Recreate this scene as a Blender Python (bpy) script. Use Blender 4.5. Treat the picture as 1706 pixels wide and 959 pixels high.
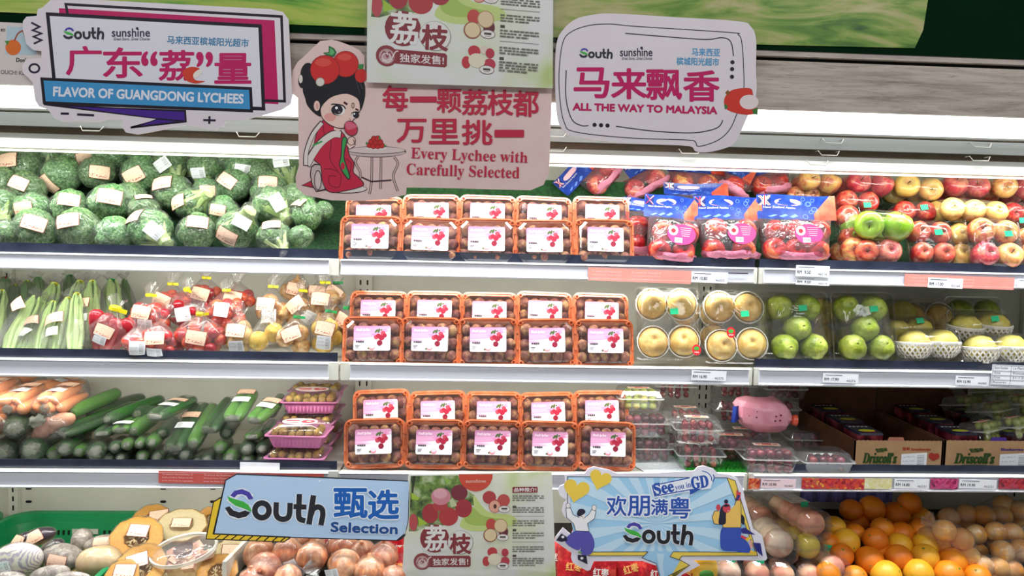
import bpy, bmesh, math, random
from math import sin, cos, pi, radians as R
from mathutils import Vector as V, Matrix, noise as NZ
for _o in list(bpy.data.objects): bpy.data.objects.remove(_o)
SC = bpy.context.scene
COL = SC.collection
# ---------------------------------------------------------------- camera
FPX, CX, CY = 1289.0, 853.0, 479.5
CAM = V((0, -2.2, 1.45))
_y, _p, _r = R(3.2), R(-4.5), R(1.35)
_f = V((sin(_y)*cos(_p), cos(_y)*cos(_p), sin(_p)))
_r0 = V((cos(_y), -sin(_y), 0)); _u0 = _r0.cross(_f)
CR = _r0*cos(_r) + _u0*sin(_r); CU = _u0*cos(_r) - _r0*sin(_r)
cam = bpy.data.objects.new('camera', bpy.data.cameras.new('camera')); COL.objects.link(cam)
cam.data.sensor_width = 36; cam.data.lens = FPX/1706*36; cam.data.clip_start = .05
cam.matrix_world = Matrix(((CR.x, CU.x, -_f.x, CAM.x), (CR.y, CU.y, -_f.y, CAM.y), (CR.z, CU.z, -_f.z, CAM.z), (0, 0, 0, 1)))
SC.camera = cam
# ---------------------------------------------------------------- light
SC.view_settings.view_transform = 'Standard'; SC.view_settings.look = 'None'
SC.view_settings.gamma = 1; SC.view_settings.use_curve_mapping = False
SC.view_settings.exposure = 0.0
SC.cycles.max_bounces = 6; SC.cycles.transparent_max_bounces = 24
SC.cycles.caustics_reflective = False; SC.cycles.caustics_refractive = False
W = bpy.data.worlds.new('shop_air'); SC.world = W; W.use_nodes = True
W.node_tree.nodes['Background'].inputs[0].default_value = (.92, .93, 1, 1)
W.node_tree.nodes['Background'].inputs[1].default_value = .26
def area(name, loc, target, sx, sy, energy, col=(1, 1, 1), spread=180):
    l = bpy.data.lights.new(name, 'AREA'); l.shape = 'RECTANGLE'; l.size = sx; l.size_y = sy
    l.energy = energy; l.color = col; l.spread = R(spread)
    o = bpy.data.objects.new(name, l); COL.objects.link(o); o.location = loc
    o.rotation_euler = (V(target)-V(loc)).to_track_quat('-Z', 'Y').to_euler(); return o
for i in range(3):
    area('ceiling_lamp', (-2.2+2.2*i, -2.6, 3.3), (-2.0+2.0*i, -.3, 1.0), 1.4, .5, 20, (.97, .98, 1))
# ---------------------------------------------------------------- pixel rays
def ray(px, py):
    return (_f + CR*((px-CX)/FPX) + CU*((CY-py)/FPX))
def at(px, py, Y):
    d = ray(px, py); t = (Y-CAM.y)/d.y; return CAM + d*t
def onplane(px, py, Y0, z0, slope, lift=0):
    """point on the plane z = z0+lift+slope*(Y-Y0)"""
    d = ray(px, py)
    t = (z0+lift+slope*(CAM.y-Y0)-CAM.z)/(d.z-slope*d.y); return CAM + d*t
def sc(Y): return (Y-CAM.y)/FPX           # metres per pixel at depth Y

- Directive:
Reproduce the full listing above verbatim, with no pictures included.

- Written solution:
Recreate this scene as a Blender Python (bpy) script. Use Blender 4.5. Treat the picture as 1706 pixels wide and 959 pixels high.
import bpy, bmesh, math, random
from math import sin, cos, pi, radians as R
from mathutils import Vector as V, Matrix, noise as NZ
for _o in list(bpy.data.objects): bpy.data.objects.remove(_o)
SC = bpy.context.scene
COL = SC.collection
# ---------------------------------------------------------------- camera
FPX, CX, CY = 1289.0, 853.0, 479.5
CAM = V((0, -2.2, 1.45))
_y, _p, _r = R(3.2), R(-4.5), R(1.35)
_f = V((sin(_y)*cos(_p), cos(_y)*cos(_p), sin(_p)))
_r0 = V((cos(_y), -sin(_y), 0)); _u0 = _r0.cross(_f)
CR = _r0*cos(_r) + _u0*sin(_r); CU = _u0*cos(_r) - _r0*sin(_r)
cam = bpy.data.objects.new('camera', bpy.data.cameras.new('camera')); COL.objects.link(cam)
cam.data.sensor_width = 36; cam.data.lens = FPX/1706*36; cam.data.clip_start = .05
cam.matrix_world = Matrix(((CR.x, CU.x, -_f.x, CAM.x), (CR.y, CU.y, -_f.y, CAM.y), (CR.z, CU.z, -_f.z, CAM.z), (0, 0, 0, 1)))
SC.camera = cam
# ---------------------------------------------------------------- light
SC.view_settings.view_transform = 'Standard'; SC.view_settings.look = 'None'
SC.view_settings.gamma = 1; SC.view_settings.use_curve_mapping = False
SC.view_settings.exposure = 0.0
SC.cycles.max_bounces = 6; SC.cycles.transparent_max_bounces = 24
SC.cycles.caustics_reflective = False; SC.cycles.caustics_refractive = False
W = bpy.data.worlds.new('shop_air'); SC.world = W; W.use_nodes = True
W.node_tree.nodes['Background'].inputs[0].default_value = (.92, .93, 1, 1)
W.node_tree.nodes['Background'].inputs[1].default_value = .26
def area(name, loc, target, sx, sy, energy, col=(1, 1, 1), spread=180):
    l = bpy.data.lights.new(name, 'AREA'); l.shape = 'RECTANGLE'; l.size = sx; l.size_y = sy
    l.energy = energy; l.color = col; l.spread = R(spread)
    o = bpy.data.objects.new(name, l); COL.objects.link(o); o.location = loc
    o.rotation_euler = (V(target)-V(loc)).to_track_quat('-Z', 'Y').to_euler(); return o
for i in range(3):
    area('ceiling_lamp', (-2.2+2.2*i, -2.6, 3.3), (-2.0+2.0*i, -.3, 1.0), 1.4, .5, 20, (.97, .98, 1))
# ---------------------------------------------------------------- pixel rays
def ray(px, py):
    return (_f + CR*((px-CX)/FPX) + CU*((CY-py)/FPX))
def at(px, py, Y):
    d = ray(px, py); t = (Y-CAM.y)/d.y; return CAM + d*t
def onplane(px, py, Y0, z0, slope, lift=0):
    """point on the plane z = z0+lift+slope*(Y-Y0)"""
    d = ray(px, py)
    t = (z0+lift+slope*(CAM.y-Y0)-CAM.z)/(d.z-slope*d.y); return CAM + d*t
def sc(Y): return (Y-CAM.y)/FPX           # metres per pixel at depth Y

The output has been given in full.